DATASET SECTION:
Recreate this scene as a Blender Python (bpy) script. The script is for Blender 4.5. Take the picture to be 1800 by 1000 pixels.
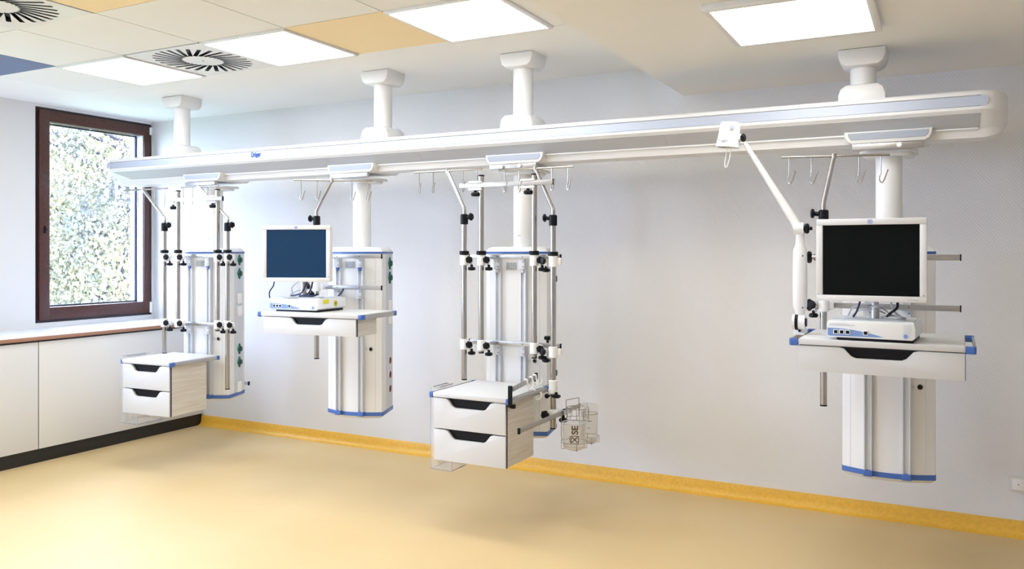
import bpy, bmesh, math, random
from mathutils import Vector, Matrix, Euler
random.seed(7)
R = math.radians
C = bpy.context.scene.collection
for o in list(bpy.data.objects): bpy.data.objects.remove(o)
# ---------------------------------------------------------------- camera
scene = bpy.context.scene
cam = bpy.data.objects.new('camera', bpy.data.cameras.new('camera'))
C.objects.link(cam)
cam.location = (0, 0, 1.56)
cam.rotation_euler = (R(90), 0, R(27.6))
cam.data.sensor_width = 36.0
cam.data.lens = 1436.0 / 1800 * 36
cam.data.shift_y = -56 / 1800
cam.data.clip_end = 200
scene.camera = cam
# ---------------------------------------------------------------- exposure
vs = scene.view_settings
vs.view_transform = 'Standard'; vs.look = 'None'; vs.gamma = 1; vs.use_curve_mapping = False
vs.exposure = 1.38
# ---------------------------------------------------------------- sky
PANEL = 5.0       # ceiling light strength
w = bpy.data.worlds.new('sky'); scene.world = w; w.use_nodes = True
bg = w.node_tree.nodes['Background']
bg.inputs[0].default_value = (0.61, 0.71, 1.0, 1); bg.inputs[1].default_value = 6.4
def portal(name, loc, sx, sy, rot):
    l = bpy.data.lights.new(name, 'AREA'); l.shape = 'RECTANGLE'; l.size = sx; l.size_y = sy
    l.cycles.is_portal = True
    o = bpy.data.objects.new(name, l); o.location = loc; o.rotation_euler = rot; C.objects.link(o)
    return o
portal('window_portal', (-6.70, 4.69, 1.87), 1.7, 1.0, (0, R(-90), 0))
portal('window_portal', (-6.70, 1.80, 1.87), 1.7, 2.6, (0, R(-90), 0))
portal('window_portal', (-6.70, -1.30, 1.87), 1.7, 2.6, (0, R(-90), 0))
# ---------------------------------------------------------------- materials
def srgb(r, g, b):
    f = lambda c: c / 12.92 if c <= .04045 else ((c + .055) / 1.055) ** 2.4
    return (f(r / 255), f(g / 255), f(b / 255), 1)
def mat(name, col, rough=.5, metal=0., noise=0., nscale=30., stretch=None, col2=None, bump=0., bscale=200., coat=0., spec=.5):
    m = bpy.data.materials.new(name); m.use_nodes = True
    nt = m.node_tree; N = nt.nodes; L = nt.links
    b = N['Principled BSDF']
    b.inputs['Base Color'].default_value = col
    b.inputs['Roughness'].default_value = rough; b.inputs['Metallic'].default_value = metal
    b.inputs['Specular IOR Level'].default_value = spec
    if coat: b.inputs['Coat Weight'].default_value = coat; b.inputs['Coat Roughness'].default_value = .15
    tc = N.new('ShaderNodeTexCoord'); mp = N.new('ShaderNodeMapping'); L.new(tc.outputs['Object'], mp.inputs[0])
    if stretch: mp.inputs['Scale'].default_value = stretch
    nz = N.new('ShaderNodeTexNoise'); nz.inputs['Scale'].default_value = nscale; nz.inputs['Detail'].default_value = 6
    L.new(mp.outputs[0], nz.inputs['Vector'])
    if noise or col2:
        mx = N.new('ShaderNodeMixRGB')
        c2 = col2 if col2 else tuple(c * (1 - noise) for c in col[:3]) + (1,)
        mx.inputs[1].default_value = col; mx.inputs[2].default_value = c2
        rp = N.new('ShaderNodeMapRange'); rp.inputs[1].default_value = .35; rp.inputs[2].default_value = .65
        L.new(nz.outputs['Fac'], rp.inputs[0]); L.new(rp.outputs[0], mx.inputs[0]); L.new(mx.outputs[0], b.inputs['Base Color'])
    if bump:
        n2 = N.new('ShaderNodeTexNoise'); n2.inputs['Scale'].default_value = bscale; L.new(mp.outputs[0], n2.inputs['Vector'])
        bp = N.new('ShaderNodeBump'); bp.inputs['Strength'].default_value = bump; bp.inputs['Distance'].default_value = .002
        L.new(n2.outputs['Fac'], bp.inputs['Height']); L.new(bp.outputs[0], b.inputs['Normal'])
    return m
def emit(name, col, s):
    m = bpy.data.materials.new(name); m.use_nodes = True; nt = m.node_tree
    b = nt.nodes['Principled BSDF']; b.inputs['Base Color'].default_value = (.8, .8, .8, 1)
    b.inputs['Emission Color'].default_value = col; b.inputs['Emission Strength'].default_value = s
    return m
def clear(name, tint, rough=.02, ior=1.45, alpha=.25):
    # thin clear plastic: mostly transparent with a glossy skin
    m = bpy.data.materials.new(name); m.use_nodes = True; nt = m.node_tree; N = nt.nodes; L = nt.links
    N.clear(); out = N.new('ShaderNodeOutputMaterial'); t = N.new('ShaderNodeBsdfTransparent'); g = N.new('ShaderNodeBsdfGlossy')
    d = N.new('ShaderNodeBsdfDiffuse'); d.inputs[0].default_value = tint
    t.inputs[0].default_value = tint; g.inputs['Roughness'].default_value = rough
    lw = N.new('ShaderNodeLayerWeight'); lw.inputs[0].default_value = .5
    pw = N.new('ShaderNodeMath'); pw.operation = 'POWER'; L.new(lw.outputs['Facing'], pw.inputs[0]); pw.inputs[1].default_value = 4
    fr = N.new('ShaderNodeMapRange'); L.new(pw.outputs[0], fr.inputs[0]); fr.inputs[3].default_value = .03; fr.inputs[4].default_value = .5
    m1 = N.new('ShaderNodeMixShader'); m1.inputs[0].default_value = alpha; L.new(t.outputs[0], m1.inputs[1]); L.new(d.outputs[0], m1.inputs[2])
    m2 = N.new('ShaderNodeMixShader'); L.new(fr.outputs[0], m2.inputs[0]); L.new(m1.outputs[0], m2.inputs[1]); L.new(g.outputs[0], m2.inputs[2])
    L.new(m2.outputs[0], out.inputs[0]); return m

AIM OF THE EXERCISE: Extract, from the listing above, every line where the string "scene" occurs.

COMPLETE OUTPUT:
Recreate this scene as a Blender Python (bpy) script. The script is for Blender 4.5. Take the picture to be 1800 by 1000 pixels.
C = bpy.context.scene.collection
scene = bpy.context.scene
scene.camera = cam
vs = scene.view_settings
w = bpy.data.worlds.new('sky'); scene.world = w; w.use_nodes = True